Cuando fui ruso


El 11 de junio y el 7 de julio serán, cuando haga un repaso de mi vida, los únicos dos días de mi vida en los que por un par de horas no fui argentino. Fui ruso. Por decisión propia y porque el ambiente me llevó.

Sin pasaporte o documento oficial que lo legitime, los rusos me llevaron a ser uno de ellos en el partido inaugural de la Copa del Mundo contra Arabia Saudita y en el choque de cuartos de final frente a Craoacia. No lo pude evitar. Tampoco hice demasiado por hacerlo.

En Luzhniki, sentado en una butaca en la parte más alta de una de las cabeceras del estadio, la alegría y la euforia de los locales me llevó a aceptar que me adopten. Tres jóvenes sentados una fila delante de mí me explicaban cada uno de los cánticos y banderas que se desplegaban en el estadio.

Escucharlos cantar el himno y el disfrute y orgullo que, se notaba a la legua, les generaba y aún hoy fuera de la competencia tienen por organizar la Copa del Mundo, no me dejaron dudas. Esa tarde fui ruso. Grité los cinco goles y me abracé con ellos ilusionándome de ver a los de Cherchesov, tal vez, por qué no, en una instancia decisiva del torneo, a pesar que los tres chicos y cuanto ruso consulté, consideraban un milagro si superaban los octavos de final. Llegaron a cuartos y estuvieron a nada de la semifinal, su mejor marca bajo la bandera rusa y no la soviética.

Si bien durante toda mi estadía en este país el trato fue excelente, acogedor. A diez días de regresar el comentario se repite: “Qué hermoso país, qué bien nos han tratado”. Colegas, hinchas, argentinos y otros. Hay amables y amigables y no tanto, como en cualquier parte del mundo, pero Moscú, San Petersburgo y Nizhny Novgorod me produjeron lo mismo: fascinación. Y todavía me queda por conocer Sochi.
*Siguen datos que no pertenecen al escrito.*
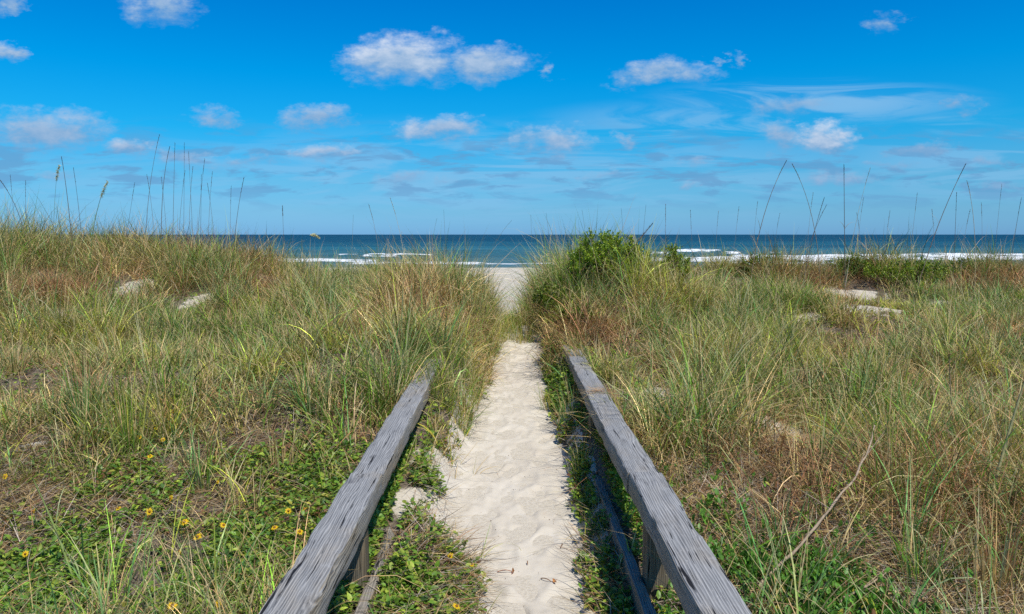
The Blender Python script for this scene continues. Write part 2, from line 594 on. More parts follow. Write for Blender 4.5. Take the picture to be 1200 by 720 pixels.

La noche más triste para los rusos durante su Mundial, durante nuestro Mundial, fue la del 7 de julio. La de la derrota por penales a manos de Croacia y la eliminación. Lo vi en el bar Rodina, sobre la Avenida Taganskaya, con dos colegas y rodeados de rusos. Que charlamos con Artemie, un luchador profesional batallas medievales. Que nos pusimos de pie para el himno y festejamos los goles como si hubiesen sido de la celeste y blanca. Que nos sumaron a sus mesas, a su particular pasión por la selección rusa a pesar de no ser tan fanáticos del fútbol y casi hasta rezar con ellos por una victoria desde los doce pasos. La ansiedad que compartí vía redes sociales con amigos y amigas oriundos de aquí pero que viven en Buenos Aires y desde allí sufren lo que yo en Moscú. Casi que lloramos con ellos. Seguro que volvimos masticando bronca por el resultado porque lo sentimos como si hubiésemos sido eliminados nosotros otra vez. La sensación post Francia se repitió, fue idéntica. Desazón, desilusión, fin de un sueño.

“Ojalá que compartiendo esto con nosotros sean un poco rusos”, nos dijo un nerviosísimo hincha. “Ya lo somos”, atiné a responderle. Cuando Rakitic marcó el penal decisivo apenas si lograron reaccionar, se abrazaron, algunos lloraron y se fueron. Cabizbajos. Yo me quedé unos minutos mirando la TV grande del patio del bar adonde vimos los penales con las manos en la cabeza. Quieto, en silencio. Incrédulo. Eliminado, otra vez.